● **DATA LINES**:

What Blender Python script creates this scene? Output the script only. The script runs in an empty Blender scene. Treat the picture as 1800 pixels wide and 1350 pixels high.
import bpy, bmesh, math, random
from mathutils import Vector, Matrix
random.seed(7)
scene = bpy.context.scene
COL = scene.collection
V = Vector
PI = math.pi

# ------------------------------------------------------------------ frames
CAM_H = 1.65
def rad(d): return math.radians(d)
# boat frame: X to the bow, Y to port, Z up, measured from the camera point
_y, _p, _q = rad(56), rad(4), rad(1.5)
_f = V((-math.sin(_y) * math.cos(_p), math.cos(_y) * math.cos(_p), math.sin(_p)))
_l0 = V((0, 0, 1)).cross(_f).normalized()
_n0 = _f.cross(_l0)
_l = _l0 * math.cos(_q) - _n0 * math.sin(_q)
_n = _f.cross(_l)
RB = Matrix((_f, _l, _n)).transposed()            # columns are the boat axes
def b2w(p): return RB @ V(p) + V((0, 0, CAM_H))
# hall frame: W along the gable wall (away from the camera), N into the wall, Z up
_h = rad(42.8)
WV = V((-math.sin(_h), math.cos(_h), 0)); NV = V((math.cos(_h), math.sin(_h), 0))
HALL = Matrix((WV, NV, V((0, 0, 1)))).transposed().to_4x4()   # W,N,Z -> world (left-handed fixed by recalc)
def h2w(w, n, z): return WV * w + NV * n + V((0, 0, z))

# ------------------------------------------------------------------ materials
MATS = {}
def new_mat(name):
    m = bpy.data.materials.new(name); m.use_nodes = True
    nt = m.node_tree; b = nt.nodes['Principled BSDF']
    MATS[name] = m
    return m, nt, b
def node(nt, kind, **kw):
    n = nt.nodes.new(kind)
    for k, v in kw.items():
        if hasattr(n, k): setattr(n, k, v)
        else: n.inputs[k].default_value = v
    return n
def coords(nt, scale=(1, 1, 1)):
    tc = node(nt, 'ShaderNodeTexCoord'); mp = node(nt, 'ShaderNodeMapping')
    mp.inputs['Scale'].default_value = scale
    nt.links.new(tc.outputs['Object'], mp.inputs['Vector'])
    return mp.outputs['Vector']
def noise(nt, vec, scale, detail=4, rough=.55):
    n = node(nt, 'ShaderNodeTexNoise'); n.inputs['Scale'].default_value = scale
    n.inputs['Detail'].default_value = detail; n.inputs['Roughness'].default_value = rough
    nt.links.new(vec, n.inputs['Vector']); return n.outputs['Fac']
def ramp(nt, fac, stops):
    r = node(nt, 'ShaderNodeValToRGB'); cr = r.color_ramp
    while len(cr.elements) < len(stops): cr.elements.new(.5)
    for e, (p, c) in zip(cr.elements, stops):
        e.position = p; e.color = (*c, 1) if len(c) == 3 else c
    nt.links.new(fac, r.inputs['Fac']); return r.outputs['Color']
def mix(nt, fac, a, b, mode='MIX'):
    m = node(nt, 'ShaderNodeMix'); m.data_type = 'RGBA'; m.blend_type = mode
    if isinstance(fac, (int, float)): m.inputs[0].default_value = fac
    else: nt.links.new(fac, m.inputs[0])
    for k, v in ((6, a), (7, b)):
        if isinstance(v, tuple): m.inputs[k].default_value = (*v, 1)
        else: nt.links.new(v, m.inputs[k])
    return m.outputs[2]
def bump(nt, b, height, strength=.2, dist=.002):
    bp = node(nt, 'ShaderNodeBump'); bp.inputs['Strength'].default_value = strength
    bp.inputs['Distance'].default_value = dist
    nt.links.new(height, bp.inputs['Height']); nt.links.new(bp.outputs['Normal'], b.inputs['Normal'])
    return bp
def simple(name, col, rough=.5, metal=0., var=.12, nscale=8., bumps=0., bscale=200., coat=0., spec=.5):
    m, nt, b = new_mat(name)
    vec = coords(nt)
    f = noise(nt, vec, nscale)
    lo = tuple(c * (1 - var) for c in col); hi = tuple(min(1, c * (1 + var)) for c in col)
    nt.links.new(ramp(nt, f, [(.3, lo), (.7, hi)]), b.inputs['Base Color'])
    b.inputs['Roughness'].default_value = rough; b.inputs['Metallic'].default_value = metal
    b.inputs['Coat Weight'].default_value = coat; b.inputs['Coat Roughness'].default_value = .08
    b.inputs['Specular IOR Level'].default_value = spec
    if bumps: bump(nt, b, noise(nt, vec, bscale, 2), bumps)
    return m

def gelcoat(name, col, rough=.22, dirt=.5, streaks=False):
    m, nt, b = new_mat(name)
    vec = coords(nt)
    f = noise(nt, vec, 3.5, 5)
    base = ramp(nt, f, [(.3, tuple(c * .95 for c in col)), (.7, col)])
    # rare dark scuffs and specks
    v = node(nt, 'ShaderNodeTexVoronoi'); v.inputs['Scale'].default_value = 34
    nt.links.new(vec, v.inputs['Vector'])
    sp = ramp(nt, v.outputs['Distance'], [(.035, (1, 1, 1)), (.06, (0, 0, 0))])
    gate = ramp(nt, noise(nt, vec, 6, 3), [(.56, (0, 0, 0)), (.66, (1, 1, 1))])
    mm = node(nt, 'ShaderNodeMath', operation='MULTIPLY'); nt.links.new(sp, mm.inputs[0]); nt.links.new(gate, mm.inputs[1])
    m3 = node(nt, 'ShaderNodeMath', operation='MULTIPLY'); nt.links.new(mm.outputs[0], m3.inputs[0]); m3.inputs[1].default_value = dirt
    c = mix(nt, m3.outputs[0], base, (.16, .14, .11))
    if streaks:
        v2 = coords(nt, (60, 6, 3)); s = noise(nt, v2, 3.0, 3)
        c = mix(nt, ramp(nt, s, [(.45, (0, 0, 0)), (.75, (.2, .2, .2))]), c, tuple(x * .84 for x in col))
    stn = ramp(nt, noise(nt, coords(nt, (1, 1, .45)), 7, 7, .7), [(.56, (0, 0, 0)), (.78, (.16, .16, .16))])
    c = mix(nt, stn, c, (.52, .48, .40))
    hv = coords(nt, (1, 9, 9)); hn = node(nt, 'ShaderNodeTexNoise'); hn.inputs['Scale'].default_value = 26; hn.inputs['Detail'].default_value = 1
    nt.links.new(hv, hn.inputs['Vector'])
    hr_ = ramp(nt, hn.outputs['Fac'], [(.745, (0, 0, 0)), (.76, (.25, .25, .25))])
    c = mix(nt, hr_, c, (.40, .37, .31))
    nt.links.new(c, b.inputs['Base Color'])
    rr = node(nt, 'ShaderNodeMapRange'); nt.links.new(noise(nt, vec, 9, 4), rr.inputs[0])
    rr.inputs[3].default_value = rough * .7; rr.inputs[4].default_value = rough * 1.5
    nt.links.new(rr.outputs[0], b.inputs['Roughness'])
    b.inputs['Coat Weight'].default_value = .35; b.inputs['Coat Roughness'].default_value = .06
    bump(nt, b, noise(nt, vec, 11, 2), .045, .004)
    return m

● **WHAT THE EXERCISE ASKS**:
Return only the lines from the beginning of the material up to and including the line with "PI = math.pi", exactly as written.

● **EXPECTED ANSWER**:
What Blender Python script creates this scene? Output the script only. The script runs in an empty Blender scene. Treat the picture as 1800 pixels wide and 1350 pixels high.
import bpy, bmesh, math, random
from mathutils import Vector, Matrix
random.seed(7)
scene = bpy.context.scene
COL = scene.collection
V = Vector
PI = math.pi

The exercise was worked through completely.